YOUR GOAL | Locate the lines of the listing below that hold "scene", then copy each of them.
☆ ☆ ☆ ☆ ☆
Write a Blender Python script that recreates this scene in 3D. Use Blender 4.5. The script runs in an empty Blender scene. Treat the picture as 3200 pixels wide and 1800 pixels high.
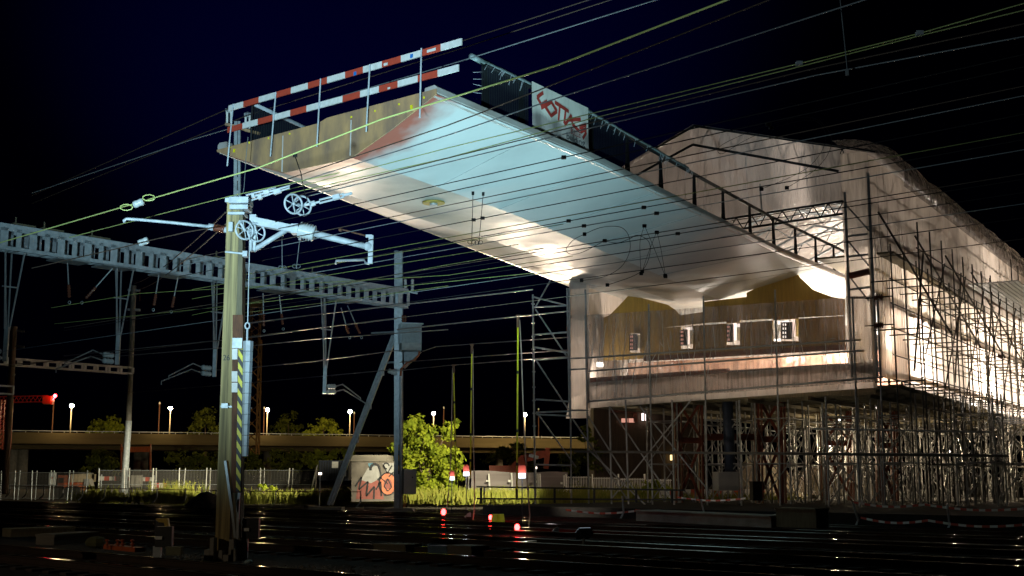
import bpy, math, random
from mathutils import Vector as Vec, Matrix, noise
rnd = random.Random(7)
S = bpy.context.scene
COL = S.collection
# ------------------------------------------------------------------ camera geometry
F = 3840.0; PITCH = math.radians(8.75); EYE = 1.7
ca, sa = math.cos(PITCH), math.sin(PITCH)
def ray(px, py):
    x = (px - 1600) / F; u = (900 - py) / F
    return Vec((x, ca - u * sa, sa + u * ca))
def at(px, py, Y):
    d = ray(px, py); t = Y / d.y
    return Vec((d.x * t, Y, EYE + d.z * t))
def atz(px, py, z):
    d = ray(px, py); t = (z - EYE) / d.z
    return Vec((d.x * t, d.y * t, z))
def onplane(px, py, A, B):
    d = ray(px, py); nx, ny = (B.y - A.y), -(B.x - A.x)
    t = (nx * A.x + ny * A.y) / (nx * d.x + ny * d.y)
    return Vec((d.x * t, d.y * t, EYE + d.z * t))
# ------------------------------------------------------------------ helpers
W = {}
def put(o, parent=None, world=None):
    world = world or Matrix.Identity(4)
    COL.objects.link(o)
    if parent is not None:
        o.parent = parent
        o.matrix_parent_inverse = W[parent.name].inverted()
    o.matrix_basis = world
    W[o.name] = world
    return o
def tag(o, label=None, cat=None, group=None, kind=None):
    if label: o['label'] = label
    if cat: o['category'] = cat; o['kind'] = kind or 'thing'
    if group: o['group'] = group
    if kind: o['kind'] = kind
    return o
def thing(name, loc, label, cat, group=None):
    o = bpy.data.objects.new(name, None)
    o.empty_display_size = .3
    put(o, None, Matrix.Translation(Vec(loc)))
    return tag(o, label, cat, group)
def copy_tree(root, delta, label=None, group=None, rot=0):
    """a copy of a thing, of its parts and of their sub-parts"""
    M0 = W[root.name]
    M1 = Matrix.Translation(M0.translation + Vec(delta)) @ Matrix.Rotation(rot, 4, 'Z')
    X = M1 @ M0.inverted()
    def cp(o, par):
        c = o.copy(); COL.objects.link(c)
        w = X @ W[o.name]
        if par is None:
            c.matrix_basis = w
        else:
            c.parent = par; c.matrix_parent_inverse = W[par.name].inverted(); c.matrix_basis = w
        W[c.name] = w
        for ch in KIDS.get(o.name, []): 
            k = cp(ch, c); KIDS.setdefault(c.name, []).append(k)
        return c
    r = cp(root, None)
    if label: r['label'] = label
    if group: r['group'] = group
    return r
KIDS = {}
def kid(o, parent):
    if parent is not None: KIDS.setdefault(parent.name, []).append(o)
    return o

def frame(d, up=Vec((0, 0, 1))):
    d = d.normalized()
    if abs(d.dot(up)) > .98: up = Vec((0, 1, 0)) if abs(d.y) < .9 else Vec((1, 0, 0))
    s = d.cross(up).normalized(); u = s.cross(d).normalized()
    return s, u, d

class MB:
    def __init__(s): s.v = []; s.f = []; s.mi = []; s.m = 0; s.col = {}
    def vert(s, p): s.v.append(Vec(p)); return len(s.v) - 1
    def face(s, ids): s.f.append(tuple(ids)); s.mi.append(s.m)
    def poly(s, pts): s.face([s.vert(p) for p in pts]); return s
    def prism(s, pts, ext):
        n = len(pts); ext = Vec(ext)
        a = [s.vert(p) for p in pts]; b = [s.vert(Vec(p) + ext) for p in pts]
        s.face(a[::-1]); s.face(b)
        for i in range(n): s.face((a[i], a[(i + 1) % n], b[(i + 1) % n], b[i]))
        return s
    def hexa(s, c8):
        i = [s.vert(p) for p in c8]
        for q in ((0, 3, 2, 1), (4, 5, 6, 7), (0, 1, 5, 4), (1, 2, 6, 5), (2, 3, 7, 6), (3, 0, 4, 7)): s.face([i[k] for k in q])
        return s
    def box(s, c, size, rz=0, R=None):
        c = Vec(c); h = Vec(size) / 2
        if R is None: R = Matrix.Rotation(rz, 3, 'Z')
        P = [c + R @ Vec((x * h.x, y * h.y, z * h.z)) for z in (-1, 1) for x, y in ((-1, -1), (1, -1), (1, 1), (-1, 1))]
        return s.hexa(P)
    def bar(s, p, q, w, h, w1=None, h1=None, up=Vec((0, 0, 1))):
        p, q = Vec(p), Vec(q); w1 = w if w1 is None else w1; h1 = h if h1 is None else h1
        a, b, d = frame(q - p, up)
        P = []
        for o, ww, hh in ((p, w, h), (q, w1, h1)):
            for x, y in ((-1, -1), (1, -1), (1, 1), (-1, 1)): P.append(o + a * (x * ww / 2) + b * (y * hh / 2))
        return s.hexa(P)
    def tube(s, pts, r, n=6, caps=True, closed=False):
        pts = [Vec(p) for p in pts]; m = len(pts)
        rs = r if isinstance(r, (list, tuple)) else [r] * m
        rings = []; up = Vec((0, 0, 1)); prev = None
        for i, p in enumerate(pts):
            if closed: d = pts[(i + 1) % m] - pts[i - 1]
            else: d = pts[min(i + 1, m - 1)] - pts[max(i - 1, 0)]
            if prev is None: a, b, d = frame(d)
            else:
                d = d.normalized(); a = prev - d * prev.dot(d)
                a = a.normalized() if a.length > 1e-5 else frame(d)[0]; b = a.cross(d)
            prev = a
            rings.append([s.vert(p + (a * math.cos(k * 6.28318 / n) + b * math.sin(k * 6.28318 / n)) * rs[i]) for k in range(n)])
        for i in range(m if closed else m - 1):
            A, B = rings[i], rings[(i + 1) % m]
            for k in range(n): s.face((A[k], A[(k + 1) % n], B[(k + 1) % n], B[k]))
        if caps and not closed: s.face(rings[0][::-1]); s.face(rings[-1])
        return s
    def cyl(s, p, q, r, r2=None, n=12): return s.tube([p, q], [r, r if r2 is None else r2], n)
    def ball(s, c, r, n=10, sz=1.0):
        c = Vec(c); rings = []
        for i in range(1, n // 2 + 1):
            t = math.pi * i / (n // 2 + 1)
            rings.append([s.vert(c + Vec((r * math.sin(t) * math.cos(k * 6.28318 / n), r * math.sin(t) * math.sin(k * 6.28318 / n), sz * r * math.cos(t)))) for k in range(n)])
        a = s.vert(c + Vec((0, 0, r * sz))); b = s.vert(c - Vec((0, 0, r * sz)))
        for k in range(n): s.face((a, rings[0][k], rings[0][(k + 1) % n])); s.face((b, rings[-1][(k + 1) % n], rings[-1][k]))
        for i in range(len(rings) - 1):
            for k in range(n): s.face((rings[i][k], rings[i + 1][k], rings[i + 1][(k + 1) % n], rings[i][(k + 1) % n]))
        return s
    def grid(s, fn, nu, nv):
        ids = [[s.vert(fn(i / nu, j / nv)) for j in range(nv + 1)] for i in range(nu + 1)]
        for i in range(nu):
            for j in range(nv): s.face((ids[i][j], ids[i + 1][j], ids[i + 1][j + 1], ids[i][j + 1]))
        return s
    def build(s, name, mats, parent=None, origin=None, smooth=False, label=None, cat=None, group=None, kind=None):
        if not isinstance(mats, (list, tuple)): mats = [mats]
        if origin is None:
            origin = W[parent.name].translation if parent is not None else Vec((sum(p.x for p in s.v) / len(s.v), sum(p.y for p in s.v) / len(s.v), min(p.z for p in s.v)))
        origin = Vec(origin)
        me = bpy.data.meshes.new(name)
        me.from_pydata([tuple(p - origin) for p in s.v], [], s.f)
        for m in mats: me.materials.append(m)
        me.polygons.foreach_set('material_index', s.mi)
        if smooth: me.polygons.foreach_set('use_smooth', [True] * len(s.f))
        if s.col:
            at_ = me.attributes.new('mask', 'FLOAT', 'POINT')
            at_.data.foreach_set('value', [s.col.get(i, 0.0) for i in range(len(s.v))])
        me.update()
        o = bpy.data.objects.new(name, me)
        put(o, parent, Matrix.Translation(origin)); kid(o, parent)
        return tag(o, label, cat, group, kind)
UC = {}
def rod(name, p, q, r, mat, parent, n=8):
    """a straight round tube: shared unit cylinder, placed by its matrix"""
    key = (mat.name, n)
    if key not in UC:
        b = MB(); b.tube([(0, 0, 0), (0, 0, 1)], 1, n)
        me = bpy.data.meshes.new('tube_' + mat.name); me.from_pydata([tuple(v) for v in b.v], [], b.f); me.materials.append(mat)
        me.polygons.foreach_set('use_smooth', [len(f) == 4 for f in b.f]); UC[key] = me
    p, q = Vec(p), Vec(q); d = q - p
    o = bpy.data.objects.new(name, UC[key])
    M = Matrix.Translation(p) @ d.to_track_quat('Z', 'Y').to_matrix().to_4x4() @ Matrix.Diagonal((r, r, d.length, 1))
    put(o, parent, M); kid(o, parent)
    return o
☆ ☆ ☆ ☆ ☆
ANSWER TO THIS TASK |
Write a Blender Python script that recreates this scene in 3D. Use Blender 4.5. The script runs in an empty Blender scene. Treat the picture as 3200 pixels wide and 1800 pixels high.
S = bpy.context.scene